Though shop operations are broken down into departments, Ramsay says at least 80 percent of shop employees are cross-trained to work in more than one area. This affords flexibility to handle rush jobs by moving workers to a department with immediate need.

       
       
   
  Modern Woodcrafts schedules architectural woodwork jobs from November through February, the off-season for store fixtures. Millwork for the chairman’s office at the Heinz World Headquarters in Pittsburgh, PA, was built in Brazilian rosewood.    

It also helps reduce the need to hire and lay off seasonal workers. “We prefer to keep our more long-time employees a little busier, and they like the overtime,” Ramsay says. Summer months are busiest, with most store openings targeted between August and November to catch back-to-school and holiday shoppers. Ramsay says the company plans architectural woodwork like hotel interiors for the winter, because they tend to have longer production schedules.

Workforce stability is one of Modern Woodcrafts’ strengths. One in four employees have been with the company more than 20 years, and some have tenures longer than 35 years.

Early in the company’s 40-year history, many employees were hired with experience from companies in the area that had gone bankrupt. As a result, those employees were able to develop their own techniques and teach the company.

“Being that they are so crucial to our existence, we pay good attention to them — make sure they have good benefits and, while we are union, pay higher than union scale for the most part,” Ramsay says.

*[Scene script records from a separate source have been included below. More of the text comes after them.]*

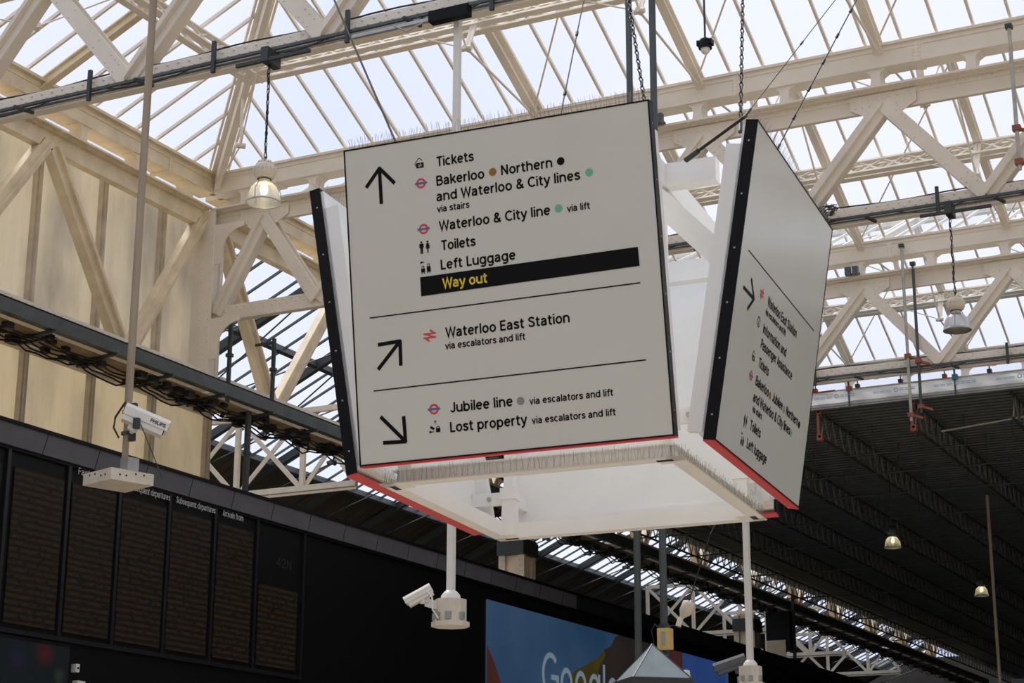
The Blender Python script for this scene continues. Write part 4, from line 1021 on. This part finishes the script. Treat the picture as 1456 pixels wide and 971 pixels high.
# little spot camera near the poles and signal box
O = Vector((-11.1, 28.1, 5.6)); root = empty('spot_lamp', O, 'small white spot lamp right of the dark poles, above the board edge', 'lamp')
MB().lathe(O, [(.03, 0), (.05, .05), (.10, .12), (.12, .28), (.06, .32)], 14, Matrix.Rotation(R(35), 3, 'Y'), True).build('housing', CREAMB, root, O)
MB().tube(O + Vector((.12, 0, .2)), O + Vector((.55, 0, 1.35)), .012).path([O + Vector((.55, 0, 1.35)), O + Vector((1.1, 1, 3.2)), O + Vector((1.6, 2.4, 7.2))], .010).build('cable', CABLE, root, O)
MB().tube(O + Vector((0, 0, .02)), O + Vector((-.05, 0, -.12)), .05).build('mount', PLASW, root, O)
O = Vector((-21.75, 65.0, 8.96)); root = empty('signal_box', O, 'dark open cabinet with a pale front plate right of the right white pole', 'cabinet')
x, y, z = -21.75, 65.0, 9.02
MB().box(x-.45, x+.45, y-.35, y+.35, z+.3, z+1.7).build('cabinet', BOARD, root, O)
MB().box(x-.42, x+.30, y-.42, y-.36, z-.05, z+.65).build('front_plate', CREAMD, root, O)
MB().bar((x-.5, y, z-.06), (x-.5, y, z+2.0), .06, .06).bar((x+.5, y, z-.06), (x+.5, y, z+2.3), .1, .1).build('frame', DARK, root, O)

# right thin pole under the deck
O = Vector((-10.7, 50, 0)); root = empty('hanging_pole', O, 'thin grey brown pole under the dark deck at the far right', 'pole')
MB().tube((-10.7, 50, 0), (-10.7, 50, 11.63), .045, 10).build('tube', RUSTY, root, O)
MB().tube((-10.7, 50, 11.5), (-10.7, 50, 11.63), .07, 10).build('collar', DARK, root, O)

# ================================================================== LAMPS
def bell_lamp(loc, ztop, label, w=.235, lit=True, chain=True):
    loc = Vector(loc); root = empty('pendant_lamp', loc, label, 'lamp', 'bell shaped station lamps'); O = root.location; s = w/.235
    P = lambda pr: [(r*s, z*s) for r, z in pr]
    MB().lathe(loc, P([(.235, 0), (.232, .06), (.215, .14), (.18, .22), (.13, .275), (.075, .30)]), 32).build('glass_bell', BELL if lit else ALU, root, O)
    MB().lathe(loc, P([(.240, -.012), (.246, 0), (.240, .012), (.232, 0), (.240, -.012)]), 32).build('rim_band', STEELL, root, O)
    b = MB().lathe(loc, P([(.075, .29), (.085, .33), (.08, .35), (.13, .37), (.155, .42), (.155, .50), (.13, .56), (.06, .60), (.02, .62)]), 24)
    for i in range(16):
        a = 2*PI*i/16; b.bar(loc + Vector((.157*s*math.cos(a), .157*s*math.sin(a), .46*s)), loc + Vector((.07*s*math.cos(a), .07*s*math.sin(a), .61*s)), .012, .05)
    b.build('gear_housing', CREAMB if chain else STEEL, root, O)
    MB().lathe(loc, P([(.09, .335), (.10, .345), (.09, .355)]), 20).build('clip_ring', DARK, root, O)
    MB().lathe(loc + Z*.12*s, P([(.001, 0), (.045, .02), (.06, .07), (.04, .14), (.025, .17)]), 14).build('bulb', BULB if lit else PLASW, root, O)
    for i in range(3):
        a = 2*PI*i/3+.6; MB().path([loc + Vector((.24*s*math.cos(a), .24*s*math.sin(a), 0)), loc + Vector((.235*s*math.cos(a), .235*s*math.sin(a), .15*s)), loc + Vector((.1*s*math.cos(a), .1*s*math.sin(a), .34*s))], .007).build('guard_wire', STEELL, root, O)
    if chain:
        b = MB(); z = loc.z+.6*s; i = 0
        while z < ztop:
            ax2 = Vector((1, 0, 0)) if i % 2 else Vector((0, 1, 0)); c0 = Vector((loc.x, loc.y, z+.04)); ring = [c0 + ax2*.02*math.cos(t*PI/3) + Z*.05*math.sin(t*PI/3) for t in range(6)]
            for t in range(6): b.tube(ring[t], ring[(t+1) % 6], .007, 4)
            z += .08; i += 1
        b.path([(loc.x+.02*math.sin(t*1.1), loc.y+.02*math.cos(t*1.3), loc.z+.6*s+(ztop-loc.z-.6*s)*t/18) for t in range(19)], .010)
        b.build('chain', CHAIN, root, O)
        MB().bar((loc.x-.5, loc.y-.1, ztop+.03), (loc.x+.75, loc.y-.1, ztop+.03), .05, .05).box(loc.x-.06, loc.x+.06, loc.y-.14, loc.y+.2, ztop, ztop+.225).build('hanger_rail', DARK, root, O)
    else:
        MB().tube(loc + Z*.6*s, (loc.x, loc.y, ztop), .02).build('stem', DARK, root, O)
    return root
bell_lamp((-14.02, 20.0, 10.62), 12.72, 'bell lamp hanging on a chain at the upper left, beside the front sign panel')
bell_lamp((-6.86, 30.6, 10.62), 12.72, 'bell lamp hanging on a chain at the upper right, beside the right sign panel', lit=False)
bell_lamp((-13.63, 50.9, 10.42), 12.47, 'glowing bell lamp in the dark just right of the sign, under the deck', chain=False)
bell_lamp((-13.98, 63.4, 10.68), 12.47, 'smaller glowing bell lamp farther right and lower under the dark deck', chain=False)
for (x, y, z) in ((-14.02, 20.0, 10.80), (-13.63, 50.9, 10.6), (-13.98, 63.4, 10.86)):
    ld = bpy.data.lights.new('lamp_glow', 'POINT'); ld.energy = 18; ld.color = (1, .85, .6); ld.shadow_soft_size = .05
    lo = bpy.data.objects.new('lamp_glow', ld); col.objects.link(lo); lo.location = (x, y, z+.02)

O = Vector((-7.42, 20.05, 11.56)); root = empty('ceiling_sensor', O, 'black cup with white dome on a thin rod, above right of the front panel', 'sensor')
MB().tube((-7.42, 20.05, 11.72), (-7.42, 20.05, 12.93), .014, 8).build('rod', DARK, root, O)
MB().lathe((-7.42, 20.05, 11.62), [(.085, 0), (.085, .10), (.06, .13), (.02, .14)], 18, None, True).build('cup', BLACK, root, O)
MB().box(-7.52, -7.49, 20.0, 20.1, 11.66, 11.73).box(-7.35, -7.32, 20.0, 20.1, 11.66, 11.73).build('lug', BLACK, root, O)
MB().lathe((-7.42, 20.05, 11.62), [(.06, 0), (.055, -.04), (.035, -.065), (.001, -.075)], 18).build('dome', PLASW, root, O)
for (x, y, lb) in ((-12.37, 30.62, 'pair of small grey floodlights on the girder flange just right of the front sign panel'), (-11.7, 41.37, 'pair of small dark floodlights on the far girder flange right of the right sign panel')):
    o = empty('floodlight', (x, y, 15.47), lb, 'floodlight'); O = o.location
    for e in (-.09, .09):
        MB().box(x+e-.07, x+e+.07, y-.14, y-.02, 15.44, 15.64).build('lamp_head', STEEL, o, O)
    MB().box(x-.17, x+.17, y-.03, y+.05, 15.47, 15.50).build('bracket', DARK, o, O)
# black control box and light batten on the nearest girder
O = Vector((-10.95, 20.0, 12.75)); root = empty('control_box', O, 'black control box clipped under the near girder, upper centre left', 'box')
MB().box(-11.35, -10.75, 19.88, 20.02, 12.76, 12.92).build('housing', BLACK, root, O)
MB().box(-12.6, -11.35, 19.92, 19.98, 12.80, 12.85).path([(-11.9, 19.9, 12.83), (-11.7, 19.9, 12.7), (-11.45, 19.9, 12.78)], .012).build('feed_duct', STEELL, root, O)
# bundle of loose wire on the middle girder
O = Vector((-9.1, 30.6, 13.1)); root = empty('wire_bundle', O, 'tangle of loose grey wire on the girder at the tip of the right sign panel', 'wire bundle')
b = MB()
for k in range(9):
    ph = random.random()*6; b.path([(-9.15+.33*math.cos(t*.8+ph)*random.uniform(.6, 1), 30.55+.05*math.sin(t+k), 13.14+.10*math.sin(t*.8*1.4+ph)) for t in range(14)], .006, 5)
b.build('coil', STEEL, root, O)
MB().box(-9.3, -9.1, 30.58, 30.74, 13.04, 13.18).build('tie', CABLE, root, O)
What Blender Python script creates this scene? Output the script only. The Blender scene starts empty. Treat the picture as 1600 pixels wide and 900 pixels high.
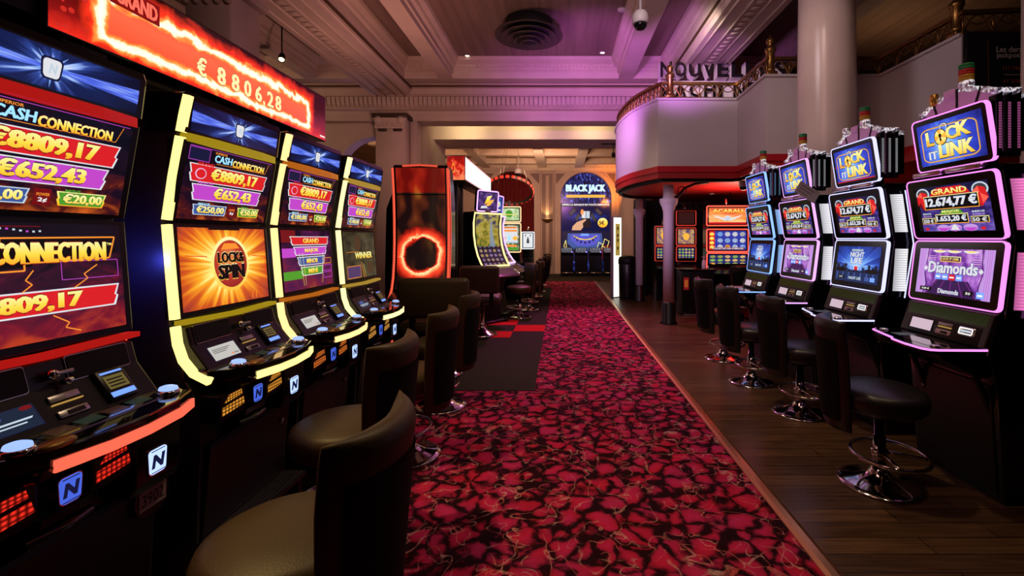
import bpy, bmesh, math, random
from mathutils import Vector, Matrix
random.seed(7)
SC = bpy.context.scene
COL = SC.collection
PI = math.pi

# ------------------------------------------------------------------ camera, world, exposure
cam_d = bpy.data.cameras.new('camera'); cam = bpy.data.objects.new('camera', cam_d); COL.objects.link(cam)
cam.location = (0, 0, 1.5); cam.rotation_euler = (PI/2, 0, 0)
cam_d.sensor_width = 36; cam_d.lens = 16.0
cam_d.shift_x = -75/1600; cam_d.shift_y = -78/1600
cam_d.clip_start = 0.05; cam_d.clip_end = 100
SC.camera = cam
vs = SC.view_settings
vs.view_transform = 'Standard'; vs.look = 'None'; vs.gamma = 1.0; vs.use_curve_mapping = False
vs.exposure = 0.0
try:
    SC.cycles.use_denoising = True
    SC.cycles.sample_clamp_indirect = 4.0
    SC.cycles.caustics_reflective = False; SC.cycles.caustics_refractive = False
    SC.cycles.max_bounces = 6
except Exception: pass
W = bpy.data.worlds.new('world'); SC.world = W; W.use_nodes = True
W.node_tree.nodes['Background'].inputs[0].default_value = (0.10, 0.06, 0.05, 1)
W.node_tree.nodes['Background'].inputs[1].default_value = 0.01

def h(s):
    s = s.lstrip('#'); v = [int(s[i:i+2], 16)/255 for i in (0, 2, 4)]
    return tuple(x/12.92 if x <= .04045 else ((x+.055)/1.055)**2.4 for x in v)

def lamp(kind, name, loc, to, energy, color, size=.3, cone=60, blend=.6):
    d = bpy.data.lights.new(name, kind); d.energy = energy; d.color = color
    if kind == 'AREA': d.shape = 'DISK'; d.size = size
    elif kind == 'SPOT': d.shadow_soft_size = size; d.spot_size = math.radians(cone); d.spot_blend = blend
    else: d.shadow_soft_size = size
    o = bpy.data.objects.new(name, d); COL.objects.link(o); o.location = loc
    if to is not None:
        o.rotation_euler = (Vector(to)-Vector(loc)).to_track_quat('-Z', 'Y').to_euler()
    o.visible_camera = False
    return o

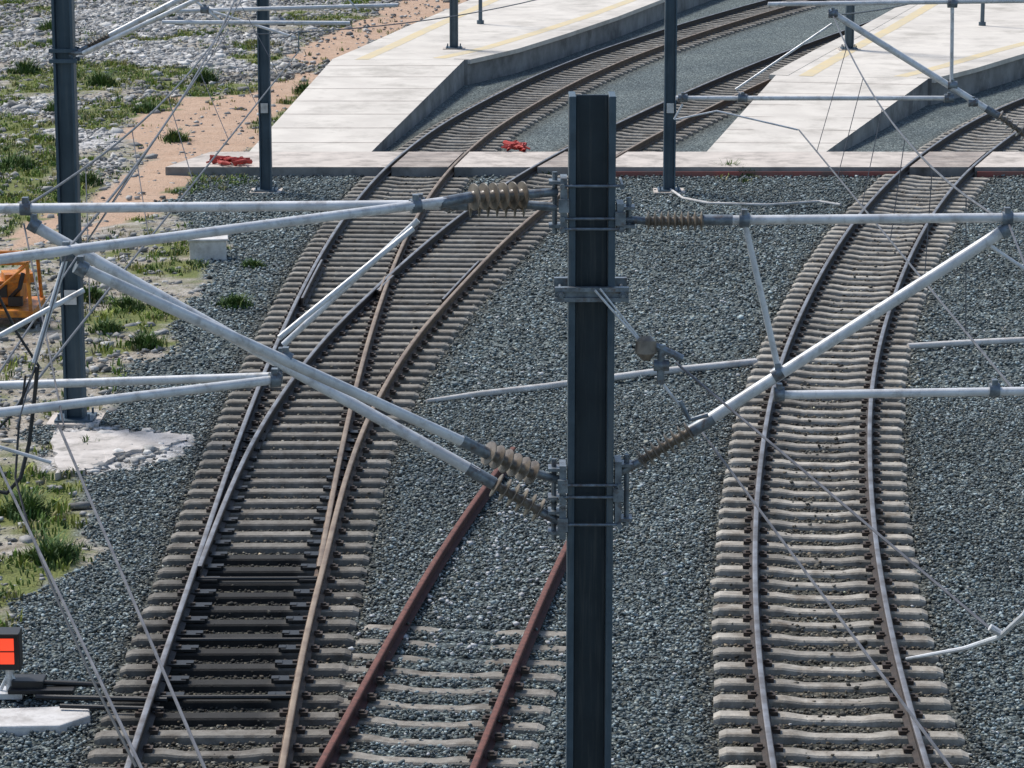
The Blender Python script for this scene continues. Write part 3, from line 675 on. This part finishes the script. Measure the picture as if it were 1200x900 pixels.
zc_=P(12,760,y).z
mb.box((x,y,zc_),(.27,.2,.42)); mb.box((x,y-.13,zc_+.21),(.29,.14,.02)); 
for sx_ in(-.14,.14): mb.box((x+sx_,y-.13,zc_+.05),(.015,.12,.34))
o=mb.obj("signal_head",[M_dark],e); finish_bevel(o,.012)
mb=MB(); mb.box((x,y-.105,zc_),(.15,.012,.28)); mb.obj("signal_lens",[M_lamp],e)
mb=MB(); mb.box((x,y-.115,zc_),(.16,.012,.012)); mb.obj("lens_bar",[M_dark],e)
mb=MB(); mb.tube([(x,y,0),(x,y,zc_-.2)],.04,10); mb.box((x,y,.06),(.3,.28,.06)); mb.tube([(x-.12,y-.02,.05),(x+.02,y,zc_-.22)],.02,8); mb.tube([(x+.14,y-.02,.05),(x-.02,y,zc_-.22)],.02,8); mb.obj("signal_stand",[M_galv],e,True)
# orange track trolley
x,y,_=G(10,378); e=empty("track_trolley"); mb=MB()
mb.box((x,y,.28),(1.1,1.4,.12)); mb.box((x-.1,y+.1,.58),(.75,.8,.42)); mb.box((x+.22,y-.2,.86),(.5,.5,.16),.3)
for sx_ in(-.5,.5):
    for sy in(-.62,.62): mb.tube([(x+sx_,y+sy,.3),(x+sx_*.9,y+sy*.9,1.15)],.035,8)
for sx_ in(-.5,.5): mb.tube([(x+sx_*.9,y-.56,1.15),(x+sx_*.9,y+.56,1.15)],.035,8)
for sy in(-.56,.56): mb.tube([(x-.45,y+sy,1.15),(x+.45,y+sy,1.15)],.035,8); mb.tube([(x-.48,y+sy,.35),(x+.45,y+sy,1.12)],.025,8)
o=mb.obj("chassis_and_frame",[M_orange],e); finish_bevel(o,.012)
mb=MB()
for sx_ in(-.5,.5):
    for sy in(-.5,.5): mb.tube([(x+sx_-.05,y+sy,.17),(x+sx_+.05,y+sy,.17)],.17,18)
mb.box((x-.15,y-.32,.62),(.4,.06,.22)); mb.tube([(x+.1,y-.33,.5),(x+.3,y-.5,.7),(x+.35,y-.4,.95)],.04,8); mb.box((x+.2,y-.36,.45),(.25,.1,.16)); mb.obj("wheels_and_vents",[M_dark],e,True)
for (a,b_,w) in((270,193,.8),(607,176,.6)):
    x,y,_=G(a,b_,.2); mb=MB(); 
    for j in range(14):
        x0=x+random.uniform(-w/2,w/2)*.8; y0=y+random.uniform(-.3,.3); pp=[(x0+random.uniform(-.35,.35)*w,y0+random.uniform(-.2,.2),.24+random.random()*.12) for _ in range(4)]
        mb.tube(pp,[.02,.05,.06,.02],6)
    mb.obj("red_plastic_netting",[M_red],None,True)

# ---------------------------------------------------------------- light (hazy high sun)
wd=bpy.data.worlds.new("World"); scene.world=wd; wd.use_nodes=True; nt=wd.node_tree
sky=nt.nodes.new('ShaderNodeTexSky'); sky.sky_type='NISHITA'; sky.sun_disc=False
el=math.radians(54); az=math.radians(-48); sky.sun_elevation=el; sky.sun_rotation=az
bg=nt.nodes['Background']; nt.links.new(sky.outputs[0],bg.inputs[0]); bg.inputs[1].default_value=.15
sl=bpy.data.lights.new("sun",'SUN'); sl.energy=3.5; sl.angle=math.radians(14); sl.color=(1,.96,.9)
so=bpy.data.objects.new("sun",sl); scene.collection.objects.link(so)
sv_=Vector((math.sin(az)*math.cos(el),math.cos(az)*math.cos(el),math.sin(el))); so.rotation_euler=sv_.to_track_quat('Z','Y').to_euler(); so.location=(0,0,50)
print("verts total",sum(len(o.data.vertices) for o in scene.objects if o.type=='MESH'))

The company is, however, feeling the strong economy’s effect on the workforce. Recent years have seen the highest turnover in company history. “Individuals are being offered specific wage rates that we can’t meet,” Ramsay says.

Before employees leave, the company conducts an exit interview to make sure the employee is considering aspects like benefits and the new company’s stability in his or her comparison. In addition, Ramsay says, “We usually leave the door open with any of our employees that we value and say, ‘If things don’t work out in six months, come back and talk to us.’” Ramsay says close to half of the employees who leave eventually return, reducing the burden on recruiting and training efforts. In many cases, their departures are treated as leaves of absence, so they can keep their benefits and seniority.